Photo of David Gauke David Gauke The Exchequer Secretary

If I may, I shall deal with the last question first, which was whether, as these provisions were brought in to deal with avoidance, removing them runs the risk of further avoidance. When stamp duty land tax was introduced in 2003 there was a perceived risk that rent  payable under a lease could be structured to avoid the tax. The normal rent increase rules were introduced in 2004 to address that risk. Experience over the years that the tax has been in operation has shown that the risk has not materialised: leases are not structured to avoid stamp duty land tax in such a way. It was therefore right to abolish the rules, although HMRC will keep this area of tax under review to ensure that no new avoidance opportunities emerge. It should be pretty clear to the Committee that the Government’s determination to deal with stamp duty land tax avoidance is strong. We will take action where necessary. In light of the experience that HMRC has had over eight or nine years, it was felt that there was an opportunity here to make a simplification.

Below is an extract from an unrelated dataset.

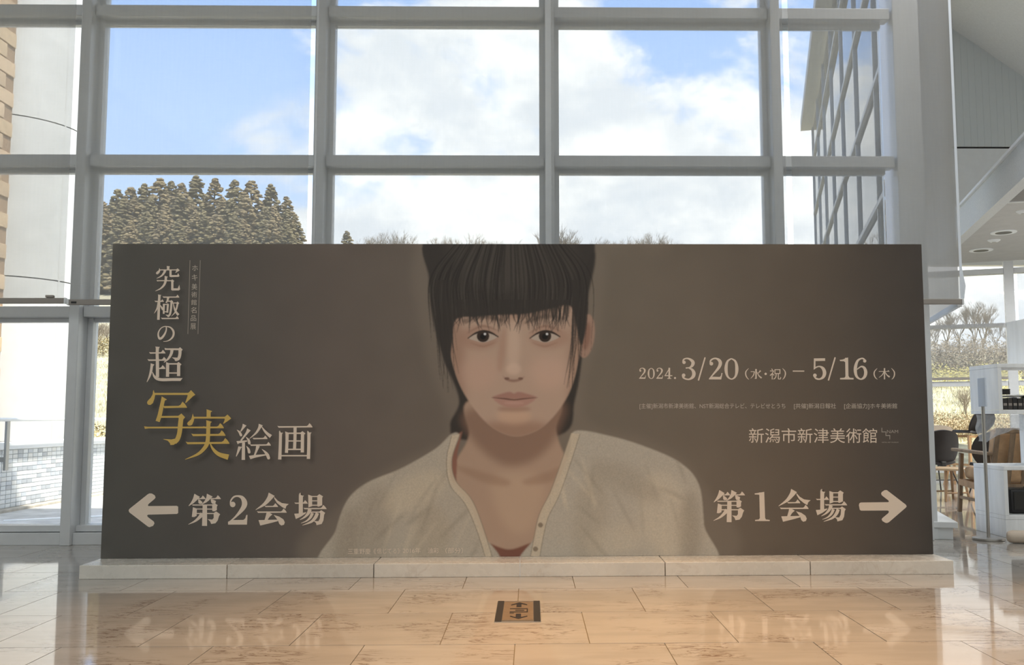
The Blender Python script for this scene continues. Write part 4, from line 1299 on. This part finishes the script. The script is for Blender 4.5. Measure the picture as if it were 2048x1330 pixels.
# chairs
def shell_fn(w, h, curve, lean):
    def f(u, v):
        a, b = 2 * u - 1, 2 * v - 1
        # square to rounded-square mapping
        k = 0.42
        x = a * math.sqrt(max(0, 1 - k * b * b)) * w / 2
        z = b * math.sqrt(max(0, 1 - k * a * a)) * h / 2
        y = curve * (x / (w / 2)) ** 2 - lean * z
        return (x, y, z)
    return f


def make_shell_chair(label):
    r = thing('shell_chair', label, 'chair', group='dark low shell chairs')
    bm_ = MB()
    f = shell_fn(0.52, 0.40, 0.10, 0.22)
    bm_.grid(lambda u, v: tuple(Vector(f(u, v)) + Vector((0, -0.24, 0.54))), 14, 12, 0.03)
    bm_.build('backrest', M_DARK, r, smooth=60)
    sm = MB()
    fs = shell_fn(0.50, 0.48, 0.0, 0.0)
    sm.grid(lambda u, v: (fs(u, v)[0], fs(u, v)[2], 0.335 + 0.03 * (2 * u - 1) ** 2), 12, 12, -0.03)
    sm.build('seat', M_DARK, r, smooth=60)
    for sx, sy in ((-1, -1), (1, -1), (-1, 1), (1, 1)):
        MB().tube([(sx * 0.15, sy * 0.12, 0.32), (sx * 0.24, sy * 0.22, 0.0)], 0.008, 8).build('leg', M_DSTEEL, r)
    MB().tube([(-0.195, -0.17, 0.16), (0.195, -0.17, 0.16)], 0.006, 8).build('stretcher', M_DSTEEL, r)
    MB().box((0, -0.20, 0.35), (0.06, 0.10, 0.06), bevel=0.01).build('bracket', M_DSTEEL, r)
    return r


c1 = make_shell_chair('dark shell chair half hidden behind the board edge')
c1.location = (4.76, 10.95, 0)
c1.rotation_euler = (0, 0, math.radians(8))
c2 = dup(c1, (5.08, 10.1, 0), math.radians(-14), 'dark shell chair standing behind the tan armchair')

# oak armchair, seen from behind, facing the far window
ac = thing('armchair', 'weathered oak armchair with tan leather cushions and slatted back', 'armchair', (4.36, 8.42, 0), math.radians(-3))
hwid = 0.31
for sx in (-1, 1):
    MB().bar((sx * hwid, 0.36, 0), (sx * (hwid - 0.015), 0.30, 0.555), 0.042, 0.036, up=(1, 0, 0), bevel=0.006).build('leg', M_DOAK, ac)
    MB().bar((sx * hwid, -0.40, 0), (sx * (hwid - 0.01), -0.26, 0.555), 0.042, 0.036, up=(1, 0, 0), bevel=0.006).build('leg', M_DOAK, ac)
    MB().bar((sx * hwid, -0.36, 0.572), (sx * hwid, 0.44, 0.585), 0.065, 0.028, bevel=0.01).build('armrest', M_DOAK, ac)
    MB().bar((sx * (hwid - 0.002), -0.30, 0.255), (sx * (hwid - 0.002), 0.325, 0.285), 0.03, 0.06, bevel=0.004).build('side_rail', M_OAK, ac)
    MB().bar((sx * (hwid - 0.002), -0.345, 0.14), (sx * (hwid - 0.002), 0.325, 0.14), 0.022, 0.026, bevel=0.004).build('stretcher', M_DOAK, ac)
MB().bar((-hwid + 0.03, 0.32, 0.28), (hwid - 0.03, 0.32, 0.28), 0.03, 0.06, bevel=0.004).build('front_rail', M_OAK, ac)
MB().box((0, 0.02, 0.375), (0.545, 0.62, 0.125), bevel=0.045, seg=4).build('seat_cushion', M_TAN, ac, smooth=60)
lean = Matrix.Rotation(math.radians(16), 3, 'X')
MB().box((0, -0.245, 0.595), (0.53, 0.13, 0.40), rot=lean, bevel=0.05, seg=4).build('back_cushion', M_TAN, ac, smooth=60)
bf = MB()
p0, p1 = Vector((0, -0.265, 0.28)), Vector((0, -0.42, 0.775))
bf.bar(p1 + Vector((-0.285, 0, 0)), p1 + Vector((0.285, 0, 0)), 0.03, 0.05, bevel=0.012)
MB().bar(p0 + Vector((-0.285, 0, 0)), p0 + Vector((0.285, 0, 0)), 0.03, 0.05, bevel=0.008).build('lower_rail', M_DOAK, ac)
bfo = bf.build('back_frame', M_DOAK, ac)
for sx in (-0.27, -0.135, 0.0, 0.135, 0.27):
    MB().bar(p0 + Vector((sx, -0.002, 0.02)), p1 + Vector((sx, -0.002, -0.02)), 0.045, 0.018, up=(0, 1, 0.3), bevel=0.004).build('slat', M_DOAK, bfo)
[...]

The hon. Lady also asked me to break down some of the estimates of entities that will benefit from these changes and the value of that benefit. We do not have any numbers that further break down the benefits and the beneficiaries beyond what has been published. I know she has read the tax information and impact note, and I do not have further numbers that can break that down more precisely. I hope that she will appreciate that this is a measure that, without increasing avoidance risk, will help to benefit a number of businesses and reduce the regulatory burden where we can.

Question put and agreed to.

Clause 195 accordingly ordered to stand part of the Bill.